Floyd's tortoise-and-hare detects a cycle in O(n) time and O(1) space using two pointers moving at different speeds.
Detection
Advance slow by one node and fast by two on each step. If the list ends (fast or fast.next becomes null), there is no cycle. If there is a cycle, the fast pointer laps the slow one inside the loop and they eventually meet at the same node — that meeting is the proof of a cycle.

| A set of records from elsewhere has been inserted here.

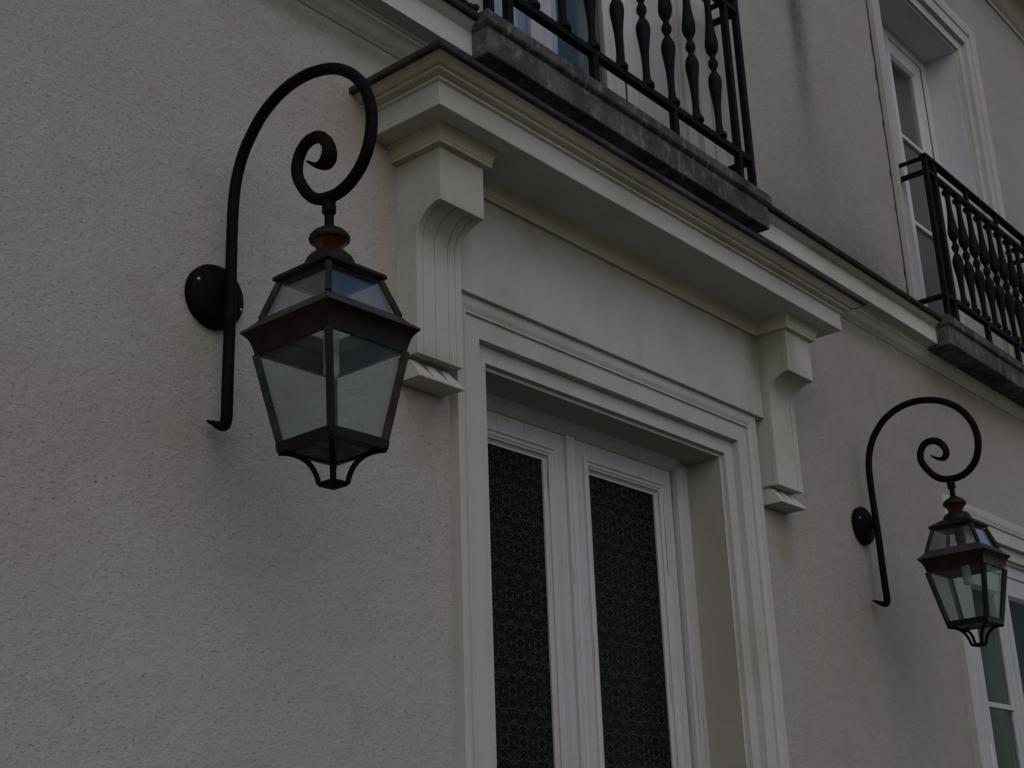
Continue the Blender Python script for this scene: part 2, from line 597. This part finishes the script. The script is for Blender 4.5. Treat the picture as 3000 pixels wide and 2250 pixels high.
# ------------------------------------------------------------------ ground
g = MB()
g.add([(-400, -400, 0), (400, -400, 0), (400, 400, 0), (-400, 400, 0)], [(0, 1, 2, 3)])
tag(g.build('ground', 'gravel', smooth=0), kind='structure')

# ------------------------------------------------------------------ house shell
house = empty('house', (3.45, 0, 0))
tag(house, 'beige stucco house with white mouldings, a double front door and iron balconies above', 'house')
HL = Vector((-3.45, 0, 0))              # parts are modelled in facade coordinates


def part(mb, name, mat, parent=house, **kw):
    o = mb.build(name, mat, parent, **kw)
    if parent is house:
        o.location = HL
    return o


X0, X1, ZT, DEP = -3.6, 13.5, 7.35, 9.0
DOOR = (2.80, 4.08, 0.12, 2.985)
WIN1 = (2.86, 4.03, 4.045, 6.245)
WIN2 = (6.167, 7.29, 4.045, 6.245)
WIN3 = (6.13, 7.33, 0.12, 2.985)
holes = [(a - .09, b + .09, c, d + .09) for a, b, c, d in (DOOR, WIN1, WIN2, WIN3)]
xs = sorted({X0, X1, *[h[0] for h in holes], *[h[1] for h in holes]})
zs = sorted({0.0, ZT, *[h[2] for h in holes], *[h[3] for h in holes]})
w = MB()
for i in range(len(xs) - 1):
    for j in range(len(zs) - 1):
        cx, cz = (xs[i] + xs[i + 1]) / 2, (zs[j] + zs[j + 1]) / 2
        if any(h[0] < cx < h[1] and h[2] < cz < h[3] for h in holes):
            continue
        for y in (0.0, 0.34):
            w.add([(xs[i], y, zs[j]), (xs[i + 1], y, zs[j]), (xs[i + 1], y, zs[j + 1]), (xs[i], y, zs[j + 1])], [(0, 1, 2, 3)])
for a, b, c, d in holes:
    for p, q in (((a, c), (a, d)), ((a, d), (b, d)), ((b, d), (b, c)), ((b, c), (a, c))):
        w.add([(p[0], 0, p[1]), (q[0], 0, q[1]), (q[0], .34, q[1]), (p[0], .34, p[1])], [(0, 1, 2, 3)])
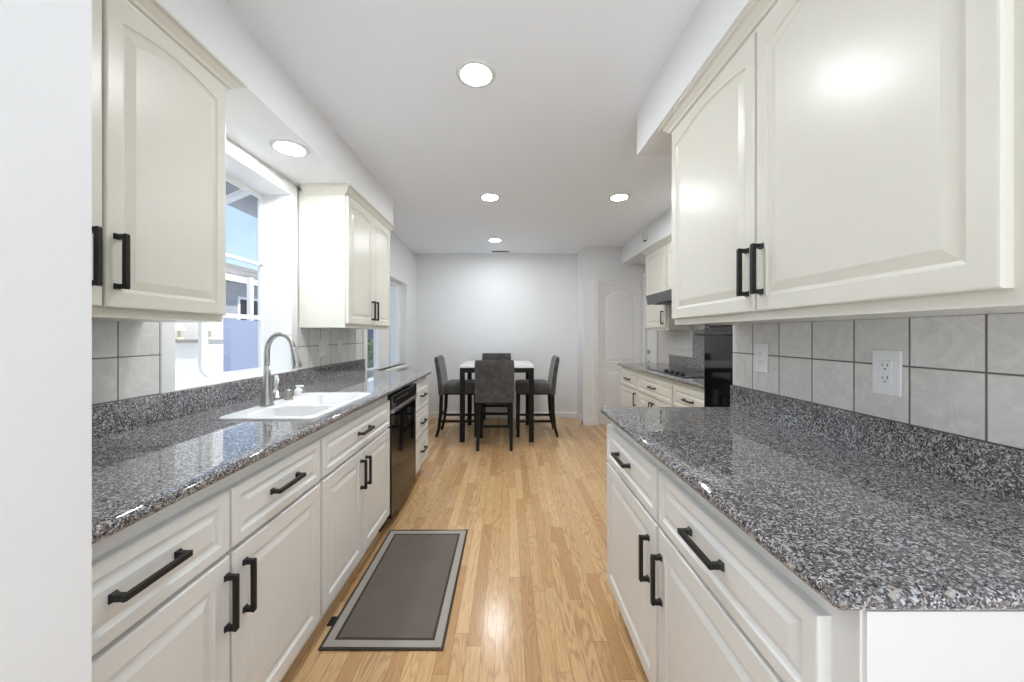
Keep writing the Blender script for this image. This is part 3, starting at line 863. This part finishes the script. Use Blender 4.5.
# ------------------------------------------------------------------ tile
tb = obj('tile_splashback', boxes((XL + 0.0005, -1.365, 0.492, 1.424, 1.0225, 1.2995)), 'tile_left'); tag(tb, 'grey stone tile splashback left of the sink window', 'tiled splashback')
tb = obj('tile_splashback', boxes((XL + 0.0005, -1.365, 2.348, 3.42, 1.0225, 1.2995)), 'tile_left'); tag(tb, 'grey stone tile splashback right of the sink window, under the wall cabinet', 'tiled splashback')
tb = obj('tile_splashback', boxes((1.037, 1.0447, 0.40, 1.670, 1.0215, 1.297)), 'tile_right'); tag(tb, 'large grey stone tile splashback on the right with two outlets', 'tiled splashback')
tb = obj('tile_splashback', boxes((1.868, 1.8797, 3.662, 4.19, 1.0225, 1.2995)), 'tile_far'); tag(tb, 'small pale tile splashback at the far end of the cooktop counter', 'tiled splashback')

# ------------------------------------------------------------------ sink
def rrect(x0, x1, y0, y1, r, z, n=6):
    pts = []
    for cx_, cy_, a0 in ((x0 + r, y0 + r, 180), (x1 - r, y0 + r, 270), (x1 - r, y1 - r, 0), (x0 + r, y1 - r, 90)):
        for k in range(n):
            a = math.radians(a0 + 90 * k / (n - 1)); pts.append((cx_ + r * math.cos(a), cy_ + r * math.sin(a), z))
    return pts
sk = thing('kitchen_sink', 'white double bowl sink set in the left worktop below the window', 'sink', (-0.97, 1.73, CT))
bm = bmesh.new()
zt = CT + 0.009
bx0, bx1 = -1.085, -0.805
bw = [(SK['y0'] + 0.03, 1.690), (1.722, SK['y1'] - 0.03)]
# rim deck: outer ring with lip, and strips round the bowls
lip = [rrect(SK['x0'], SK['x1'], SK['y0'], SK['y1'], 0.035, CT + 0.0002), rrect(SK['x0'] + 0.001, SK['x1'] - 0.001, SK['y0'] + 0.001, SK['y1'] - 0.001, 0.034, zt - 0.003),
       rrect(SK['x0'] + 0.005, SK['x1'] - 0.005, SK['y0'] + 0.005, SK['y1'] - 0.005, 0.031, zt)]
R = loft(bm, lip, cap=False)
outer = R[-1]
# bowls
def bowl(y0, y1, zrim):
    rings = [rrect(bx0, bx1, y0, y1, 0.045, zrim), rrect(bx0 + 0.006, bx1 - 0.006, y0 + 0.006, y1 - 0.006, 0.042, zrim - 0.008),
             rrect(bx0 + 0.014, bx1 - 0.014, y0 + 0.012, y1 - 0.012, 0.05, CT - 0.15), rrect(bx0 + 0.03, bx1 - 0.03, y0 + 0.028, y1 - 0.028, 0.05, CT - 0.178),
             rrect(bx0 + 0.09, bx1 - 0.09, y0 + 0.08, y1 - 0.08, 0.02, CT - 0.182)]
    r = loft(bm, rings, cap=False)
    bm.faces.new(r[-1][::-1]); return r[0]
b1 = bowl(*bw[0], zt); b2 = bowl(*bw[1], zt)
edges = []
for loop in (outer, b1, b2):
    for i in range(len(loop)):
        e_ = bm.edges.get((loop[i], loop[(i + 1) % len(loop)])); edges.append(e_)
bmesh.ops.triangle_fill(bm, use_beauty=True, edges=edges)
o = obj('basin', bm, 'porcelain', sk); autosmooth(o, 35)
for (a, b) in bw:
    bm = bmesh.new(); lathe(bm, [(0.034, 0.0005), (0.036, 0.003), (0.030, 0.004), (0.012, 0.0015)], ((bx0 + bx1) / 2, (a + b) / 2, CT - 0.182))
    obj('drain', bm, 'steel', sk, smooth=True)

# faucet
fc = thing('faucet', 'brushed steel high arc pull-down faucet behind the white sink', 'faucet', (-1.125, 1.69, zt))
bm = bmesh.new()
lathe(bm, [(0.030, 0.0005), (0.030, 0.006), (0.0265, 0.012), (0.0225, 0.05), (0.0185, 0.10), (0.0155, 0.14), (0.0130, 0.19)], (-1.125, 1.69, zt))
obj('base', bm, 'steel', fc, smooth=True)
pts = [(-1.125, 1.69, zt + 0.13), (-1.125, 1.69, zt + 0.25)]
ra = 0.062
for k in range(1, 13):
    a = math.radians(180 - 15 * k * 0.93); pts.append((-1.125 + ra + ra * math.cos(a), 1.69, zt + 0.25 + ra * 1.35 * math.sin(a)))
bm = bmesh.new(); tube(bm, pts, [0.0125, 0.0122] + [0.0118] * 12, 16); obj('spout', bm, 'steel', fc, smooth=True)
p0 = Vector(pts[-1]); d = Vector((0.22, 0, -1)).normalized()
bm = bmesh.new(); tube(bm, [p0, p0 + d * 0.004, p0 + d * 0.02, p0 + d * 0.07, p0 + d * 0.093, p0 + d * 0.097], [0.0135, 0.0148, 0.015, 0.020, 0.021, 0.015], 18)
obj('spray_head', bm, 'steel', fc, smooth=True)
bm = bmesh.new(); tube(bm, [(-1.118, 1.712, zt + 0.055), (-1.115, 1.728, zt + 0.058), (-1.112, 1.745, zt + 0.09), (-1.110, 1.752, zt + 0.115)], [0.007, 0.007, 0.0045, 0.004], 12)
obj('lever', bm, 'steel', fc, smooth=True)
sd = thing('soap_dispenser', 'slim pale soap dispenser just right of the faucet', 'soap dispenser', (-1.235, 1.93, CT))
bm = bmesh.new(); lathe(bm, [(0.019, 0.0005), (0.019, 0.006), (0.011, 0.010), (0.010, 0.04)], (-1.235, 1.93, CT)); obj('base', bm, 'steel', sd, smooth=True)
bm = bmesh.new(); lathe(bm, [(0.0085, 0.04), (0.0095, 0.10), (0.009, 0.118), (0.005, 0.122)], (-1.235, 1.93, CT)); obj('pump', bm, 'plastic', sd, smooth=True)
ag = obj('air_gap', (lambda b: (lathe(b, [(0.021, 0.0005), (0.021, 0.012), (0.016, 0.016), (0.017, 0.046), (0.012, 0.052)], (-1.118, 1.845, zt)), b)[1])(bmesh.new()), 'nickel', smooth=True)
tag(ag, 'short round nickel air gap cap on the sink rim', 'air gap cap')
bc = thing('bottle', 'small squat white bottle with a sideways nozzle at the back of the sink', 'bottle', (-1.138, 1.965, zt))
bm = bmesh.new(); lathe(bm, [(0.019, 0.0005), (0.021, 0.004), (0.021, 0.030), (0.014, 0.038), (0.010, 0.040), (0.010, 0.046)], (-1.138, 1.965, zt)); obj('body', bm, 'plastic', bc, smooth=True)
bm = boxes((-1.15, -1.112, 1.957, 1.973, zt + 0.046, zt + 0.056)); obj('cap', bm, 'plastic', bc, bevel=0.003)
bm = boxes((-1.1172, -1.1168, 1.957, 1.973, zt + 0.012, zt + 0.026)); obj('label', bm, 'nickel', bc)

# ------------------------------------------------------------------ outlets and switches
def outlet(label, side, x, y, z, w=0.073, h=0.122, kind='outlet', group=None):
    t = thing('wall_outlet' if kind == 'outlet' else 'light_switch', label, 'outlet' if kind == 'outlet' else 'switch', (x, y, z), group)
    def bx(a, b, *r):
        xs = sorted((x + side * a, x + side * b)); return (xs[0], xs[1], *r)
    obj('cover_plate', boxes(bx(0.0002, 0.006, y - w / 2, y + w / 2, z - h / 2, z + h / 2)), 'plastic', t, bevel=0.003)
    if kind == 'outlet':
        obj('insert', boxes(bx(0.006, 0.0085, y - 0.0165, y + 0.0165, z - 0.033, z + 0.033)), 'plastic', t, bevel=0.001)
        bm = bmesh.new()
        for dz in (0.018, -0.016):
            box(bm, *bx(0.0085, 0.0089, y - 0.0075, y - 0.0055, z + dz - 0.001, z + dz + 0.007))
            box(bm, *bx(0.0085, 0.0089, y + 0.0055, y + 0.0075, z + dz - 0.001, z + dz + 0.006))
            box(bm, *bx(0.0085, 0.0089, y - 0.002, y + 0.002, z + dz - 0.010, z + dz - 0.006))
        obj('slots', bm, 'slot', t)
    else:
        n = 2 if w > 0.1 else 1
        for k in range(n):
            yc = y + (k - (n - 1) / 2) * 0.046
            obj('rocker', boxes(bx(0.006, 0.010, yc - 0.0165, yc + 0.0165, z - 0.033, z + 0.033)), 'plastic', t, bevel=0.0015)
    return t
outlet('white outlet on the right splashback nearest the camera', -1, 1.037, 0.988, 1.150, 0.076, 0.124)
outlet('white outlet on the right splashback near the black wall oven', -1, 1.037, 1.478, 1.158, 0.076, 0.118)
outlet('wide white double switch plate on the left splashback beyond the faucet', 1, -1.365, 2.672, 1.150, 0.132, 0.122, 'switch')
outlet('small white outlet on the left splashback, right of the double switch', 1, -1.365, 2.94, 1.152, 0.073, 0.118)

# ------------------------------------------------------------------ cooktop, hood, oven
ck = thing('cooktop', 'black glass cooktop in the far right granite worktop', 'cooktop', (1.59, 3.21, CT))
obj('glass_top', boxes((1.380, 1.804, 2.83, 3.59, CT + 0.0005, CT + 0.007)), 'black_glass', ck, bevel=0.002)
obj('body', boxes((1.402, 1.782, 2.852, 3.568, CT - 0.028, CT + 0.0005)), 'oven_body', ck)
for y in (2.97, 3.07, 3.17, 3.27):
    bm = bmesh.new(); lathe(bm, [(0.022, 0.0), (0.022, 0.006), (0.017, 0.008), (0.015, 0.018), (0.012, 0.020)], (1.43, y, CT + 0.007)); obj('knob', bm, 'black', ck, smooth=True)
for x, y, r in ((1.54, 3.00, 0.075), (1.54, 3.42, 0.09), (1.70, 3.00, 0.09), (1.70, 3.42, 0.075)):
    bm = bmesh.new(); lathe(bm, [(r, 0), (r, 0.0006), (r - 0.004, 0.0006), (r - 0.004, 0)], (x, y, CT + 0.007), 40, cap=False); obj('burner_ring', bm, 'rubber', ck)

hd = thing('range_hood', 'slim dark under-cabinet range hood above the cooktop', 'range hood', (1.63, 3.27, 1.55))
bm = bmesh.new(); ya, yb = 2.865, 3.676
prof = [(1.878, 1.556), (1.415, 1.556), (1.400, 1.645), (1.60, 1.6585), (1.878, 1.6585)]
loft(bm, [[(a, ya, b) for a, b in prof], [(a, yb, b) for a, b in prof]])
obj('body', bm, 'hood', hd, bevel=0.002)
obj('filter', boxes((1.47, 1.66, 2.92, 3.25, 1.548, 1.556), (1.47, 1.66, 3.28, 3.62, 1.548, 1.556)), 'oven_body', hd)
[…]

Why must they meet? Once both pointers are inside the cycle, the gap between them shrinks by exactly one node per step (fast gains one on slow each step). A gap that decreases by one every step inside a finite loop must hit zero — they collide.
Finding the cycle's start
This is the elegant part. Let the distance from head to the cycle entry be a, and let the meeting point be b nodes into the cycle (cycle length c).
head ──a──▶ (entry) ──b──▶ (meet)
▲ │
└──── c-b ────┘ (cycle length c)
When they meet, slow has traveled a + b and fast has traveled twice that, 2(a + b). Fast's extra distance is some whole number of laps: 2(a + b) − (a + b) = a + b = k·c. Therefore a = k·c − b, meaning the distance from the head to the entry equals the distance from the meeting point to the entry (modulo full laps).
So: reset one pointer to the head, keep the other at the meeting point, and advance both one step at a time. They meet exactly at the cycle's entry node.